Circuit judge was wrong to apply QOCS to ‘mixed’ claim automatically, High Court rules

Police: Data misuse

A circuit judge was wrong to order that qualified one-way costs shifting (QOCS) automatically applied to a claim about misuse of data because it also included a personal injury (PI) element, the High Court has ruled.

Mrs Justice Whipple said that in the event of so-called ‘mixed’ claims that have both PI and non-PI components – which can be exempt from QOCS under CPR 44.16(2)(b) – the court has complete discretion as to what action to take.

The Commissioner of Police of the Metropolis v Brown [2018] EWHC 2046 (Admin) concerned the Metropolitan Police – with the help of Greater Manchester Police (GMP) – using data techniques it employs to detect crime to check on whether a police offer on sick leave had travelled to Barbados with her daughter without notifying her line manager of her whereabouts, in breach of police service procedures.

Andrea Brown succeeded in her claim for breaches of the Data Protection Act 1998 and the Human Rights Act 1998, and the tort of misuse of private information.

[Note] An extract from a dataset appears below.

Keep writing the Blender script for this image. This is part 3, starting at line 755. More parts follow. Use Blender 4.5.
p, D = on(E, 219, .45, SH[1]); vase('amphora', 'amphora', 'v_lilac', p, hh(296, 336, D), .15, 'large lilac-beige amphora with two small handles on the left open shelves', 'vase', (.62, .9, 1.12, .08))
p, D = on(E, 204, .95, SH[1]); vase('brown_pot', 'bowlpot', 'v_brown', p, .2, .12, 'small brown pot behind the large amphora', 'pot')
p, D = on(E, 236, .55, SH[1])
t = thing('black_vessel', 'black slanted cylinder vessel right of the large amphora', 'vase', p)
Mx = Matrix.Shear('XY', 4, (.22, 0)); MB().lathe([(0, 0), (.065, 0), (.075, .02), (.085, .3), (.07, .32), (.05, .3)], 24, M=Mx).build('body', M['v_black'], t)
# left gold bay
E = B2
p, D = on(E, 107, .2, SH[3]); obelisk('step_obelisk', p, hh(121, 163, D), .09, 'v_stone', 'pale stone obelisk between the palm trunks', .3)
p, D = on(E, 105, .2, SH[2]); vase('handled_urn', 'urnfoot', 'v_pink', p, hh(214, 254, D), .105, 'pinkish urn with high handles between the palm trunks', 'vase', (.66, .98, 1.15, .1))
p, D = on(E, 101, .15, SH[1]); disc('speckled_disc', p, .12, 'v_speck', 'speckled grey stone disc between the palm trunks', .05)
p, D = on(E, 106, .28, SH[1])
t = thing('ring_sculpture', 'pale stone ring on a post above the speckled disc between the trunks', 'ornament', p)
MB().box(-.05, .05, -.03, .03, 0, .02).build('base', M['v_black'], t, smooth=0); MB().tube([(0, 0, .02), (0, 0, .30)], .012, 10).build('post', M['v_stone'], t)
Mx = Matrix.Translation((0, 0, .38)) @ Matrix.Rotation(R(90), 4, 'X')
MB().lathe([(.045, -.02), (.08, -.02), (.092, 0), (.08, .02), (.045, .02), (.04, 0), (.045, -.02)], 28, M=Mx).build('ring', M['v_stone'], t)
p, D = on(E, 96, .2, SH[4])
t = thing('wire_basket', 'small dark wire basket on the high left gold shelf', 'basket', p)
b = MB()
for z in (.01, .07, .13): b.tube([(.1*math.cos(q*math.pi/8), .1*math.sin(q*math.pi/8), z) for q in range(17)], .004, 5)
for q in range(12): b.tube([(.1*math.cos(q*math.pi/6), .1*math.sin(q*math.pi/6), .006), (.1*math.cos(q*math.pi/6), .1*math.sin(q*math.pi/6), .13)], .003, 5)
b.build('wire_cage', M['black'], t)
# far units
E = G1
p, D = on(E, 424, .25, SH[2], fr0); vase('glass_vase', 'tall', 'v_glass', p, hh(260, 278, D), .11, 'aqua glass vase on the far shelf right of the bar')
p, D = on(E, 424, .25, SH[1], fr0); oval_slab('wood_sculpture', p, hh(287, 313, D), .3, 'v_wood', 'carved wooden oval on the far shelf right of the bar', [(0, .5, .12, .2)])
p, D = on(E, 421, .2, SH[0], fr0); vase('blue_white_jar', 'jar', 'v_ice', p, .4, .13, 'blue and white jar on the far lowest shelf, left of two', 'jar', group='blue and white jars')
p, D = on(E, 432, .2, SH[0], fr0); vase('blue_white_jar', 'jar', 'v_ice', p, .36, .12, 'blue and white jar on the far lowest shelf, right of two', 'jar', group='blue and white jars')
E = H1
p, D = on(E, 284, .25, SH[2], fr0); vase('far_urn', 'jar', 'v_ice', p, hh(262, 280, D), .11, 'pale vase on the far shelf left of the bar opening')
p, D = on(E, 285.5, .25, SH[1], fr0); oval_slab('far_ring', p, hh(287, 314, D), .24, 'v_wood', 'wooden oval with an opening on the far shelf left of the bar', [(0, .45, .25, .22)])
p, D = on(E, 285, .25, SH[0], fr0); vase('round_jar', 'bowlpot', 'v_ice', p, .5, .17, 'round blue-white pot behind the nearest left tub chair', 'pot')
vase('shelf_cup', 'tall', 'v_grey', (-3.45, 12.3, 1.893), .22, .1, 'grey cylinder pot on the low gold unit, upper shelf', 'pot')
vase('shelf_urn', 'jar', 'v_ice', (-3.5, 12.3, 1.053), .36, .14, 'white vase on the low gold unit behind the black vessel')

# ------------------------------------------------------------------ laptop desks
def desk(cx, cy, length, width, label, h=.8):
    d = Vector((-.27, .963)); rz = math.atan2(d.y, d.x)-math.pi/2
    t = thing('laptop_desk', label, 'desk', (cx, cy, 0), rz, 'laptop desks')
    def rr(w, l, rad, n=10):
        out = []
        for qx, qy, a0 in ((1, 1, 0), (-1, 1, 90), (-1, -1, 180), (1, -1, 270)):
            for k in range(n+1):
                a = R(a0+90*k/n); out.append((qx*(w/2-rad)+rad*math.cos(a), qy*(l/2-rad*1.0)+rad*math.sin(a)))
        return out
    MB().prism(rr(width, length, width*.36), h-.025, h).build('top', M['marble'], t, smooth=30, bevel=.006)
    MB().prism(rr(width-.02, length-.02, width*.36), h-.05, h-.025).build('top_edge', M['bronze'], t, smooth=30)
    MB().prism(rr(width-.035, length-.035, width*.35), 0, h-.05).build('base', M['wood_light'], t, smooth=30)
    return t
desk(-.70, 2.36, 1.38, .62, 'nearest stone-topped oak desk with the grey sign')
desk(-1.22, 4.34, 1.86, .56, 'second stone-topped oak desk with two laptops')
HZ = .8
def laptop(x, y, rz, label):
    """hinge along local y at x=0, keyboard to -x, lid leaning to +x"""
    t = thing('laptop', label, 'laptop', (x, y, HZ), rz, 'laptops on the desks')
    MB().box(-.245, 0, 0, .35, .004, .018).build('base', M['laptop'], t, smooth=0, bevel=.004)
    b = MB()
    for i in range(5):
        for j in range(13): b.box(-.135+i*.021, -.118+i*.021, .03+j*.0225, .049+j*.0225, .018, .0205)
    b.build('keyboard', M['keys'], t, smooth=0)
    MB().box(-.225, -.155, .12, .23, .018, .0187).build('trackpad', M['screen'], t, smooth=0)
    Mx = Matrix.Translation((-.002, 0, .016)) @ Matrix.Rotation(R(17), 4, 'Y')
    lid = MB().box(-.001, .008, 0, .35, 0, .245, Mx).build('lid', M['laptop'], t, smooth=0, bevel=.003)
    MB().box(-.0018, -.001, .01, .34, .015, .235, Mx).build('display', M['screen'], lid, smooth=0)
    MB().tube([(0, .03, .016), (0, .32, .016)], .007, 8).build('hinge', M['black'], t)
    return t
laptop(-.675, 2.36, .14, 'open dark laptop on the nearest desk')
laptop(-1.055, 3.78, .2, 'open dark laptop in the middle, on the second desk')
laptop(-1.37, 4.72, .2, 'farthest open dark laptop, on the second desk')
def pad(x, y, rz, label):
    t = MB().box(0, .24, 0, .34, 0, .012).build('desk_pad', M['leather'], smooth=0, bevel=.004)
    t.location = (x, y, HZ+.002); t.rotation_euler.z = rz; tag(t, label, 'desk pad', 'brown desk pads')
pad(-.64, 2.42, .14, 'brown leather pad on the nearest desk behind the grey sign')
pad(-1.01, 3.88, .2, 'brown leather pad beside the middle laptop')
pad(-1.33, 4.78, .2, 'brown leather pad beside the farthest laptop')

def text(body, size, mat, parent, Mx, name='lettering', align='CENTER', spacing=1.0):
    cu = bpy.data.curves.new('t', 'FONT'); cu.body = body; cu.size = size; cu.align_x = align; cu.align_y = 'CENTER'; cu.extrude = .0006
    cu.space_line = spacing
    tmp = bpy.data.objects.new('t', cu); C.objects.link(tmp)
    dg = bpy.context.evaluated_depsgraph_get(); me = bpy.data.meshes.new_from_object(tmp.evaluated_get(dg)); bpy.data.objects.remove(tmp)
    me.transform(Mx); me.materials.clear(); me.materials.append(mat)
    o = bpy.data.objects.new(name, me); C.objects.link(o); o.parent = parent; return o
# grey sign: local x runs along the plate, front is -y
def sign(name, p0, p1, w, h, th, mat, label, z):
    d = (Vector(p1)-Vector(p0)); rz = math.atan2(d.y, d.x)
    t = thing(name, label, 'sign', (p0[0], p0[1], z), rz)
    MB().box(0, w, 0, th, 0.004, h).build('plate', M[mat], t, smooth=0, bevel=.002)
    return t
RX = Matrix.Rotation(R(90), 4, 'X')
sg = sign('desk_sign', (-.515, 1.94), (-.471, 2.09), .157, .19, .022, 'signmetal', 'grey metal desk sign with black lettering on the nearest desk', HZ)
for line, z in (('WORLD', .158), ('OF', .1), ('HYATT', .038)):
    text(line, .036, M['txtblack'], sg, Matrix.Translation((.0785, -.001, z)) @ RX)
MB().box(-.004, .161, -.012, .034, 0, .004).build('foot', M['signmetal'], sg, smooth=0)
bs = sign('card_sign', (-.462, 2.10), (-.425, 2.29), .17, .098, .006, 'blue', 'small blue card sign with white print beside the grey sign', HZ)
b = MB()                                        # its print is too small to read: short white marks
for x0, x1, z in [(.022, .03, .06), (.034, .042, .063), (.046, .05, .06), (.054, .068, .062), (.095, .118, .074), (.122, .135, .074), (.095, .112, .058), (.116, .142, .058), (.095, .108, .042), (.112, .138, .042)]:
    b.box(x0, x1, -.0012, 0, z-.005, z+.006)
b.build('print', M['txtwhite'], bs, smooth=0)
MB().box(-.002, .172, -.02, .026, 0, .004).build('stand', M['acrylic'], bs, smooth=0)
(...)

She also advanced a claim that she had sustained injury, in the form of depression. But His Honour Judge Luba QC rejected this, although he did accept that she had suffered distress, sufficient to warrant an award of £9,000 damages under the Data Protection Act. He ordered the Met to pay two-thirds of this and GMP the other third.

However, it was less than the Met’s part 36 offer and equalled the GMP’s part 36 offer. But HHJ Luba held that Ms Brown was entitled to QOCS protection as the PI claims were linked directly to the non-PI claims.

He was subsequently invited to rule on costs, on the assumption that he was wrong about QOCS protection, and ordered both forces to pay 70% of Ms Brown’s costs up to the date of their respective part 36 offers, and Ms Brown to pay their costs thereafter.

Whipple J said: “As matters stand, the police will be able to enforce the costs orders in their favour only to the extent of the award. The police will not be able to set off the costs owed by Ms Brown to them against costs owed by them to Ms Brown; the costs owed by them to Ms Brown will still have to be paid.

“The police will not be able to pursue Ms Brown personally for any costs due to them. The police will be substantially out of pocket.

“On the other hand, if this appeal is allowed, then, subject to the judge’s further decision about whether to exercise his discretion or not, the police will not only be able to enforce against the award, but they will also be able to set off the cross costs orders against each other, and they will be able to sue Ms Brown personally for any outstanding balance due to them.”

Allowing the appeal, Whipple J said that, where there was a claim for damages for personal injuries as well as for something else – the rule was clear that “the mechanism is quite simply to leave it to the court at the end of the case to decide whether, and if so to what extent, it is just to permit enforcement of a defendant’s costs order”.

She continued: “In this way, the infinite variety of mixed claims can be dealt with fairly and flexibly, according to the justice of the case. Read in this way, the provision is entirely consistent with the overriding objective.”

It was not necessary, she added, “to delve into whether there are separate causes of action or remedies claimed”.

Similarly, that the PI claim was “inseverable” from the non-PI claim was not important – it was still a mixed claim.

The Equality and Human Rights Commission intervened in the case to argue that QOCS should be construed so as to provide certainty for claimants making personal injury claims that they would not be subject to adverse costs orders, even if ultimately unsuccessful, subject only to narrow exceptions.

The commission said that last year’s High Court ruling in Jeffreys, which disapplied QOCS in a mixed claim against the police – on the basis that the PI element was a relatively minor part of the wider claim – had caused a “chilling effect” on such cases.

But Whipple J said: “The QOCS regime was not intended to address wider issues of access to justice.

“It was intended to address a specific issue which arose in relation to claims for damages for personal injury, where claimants were forced to take out ATE insurance to protect themselves against adverse costs orders, and where the premiums for that insurance served to increase the costs of personal injury litigation.

“I do not believe the QOCS regime can or should be construed in the way suggested by EHRC to promote access to justice. That would be to go far beyond its intended purpose.”

Whipple J said there would be a hearing in September at which the circuit judge would now decide whether to exercise his discretion in light of the ruling.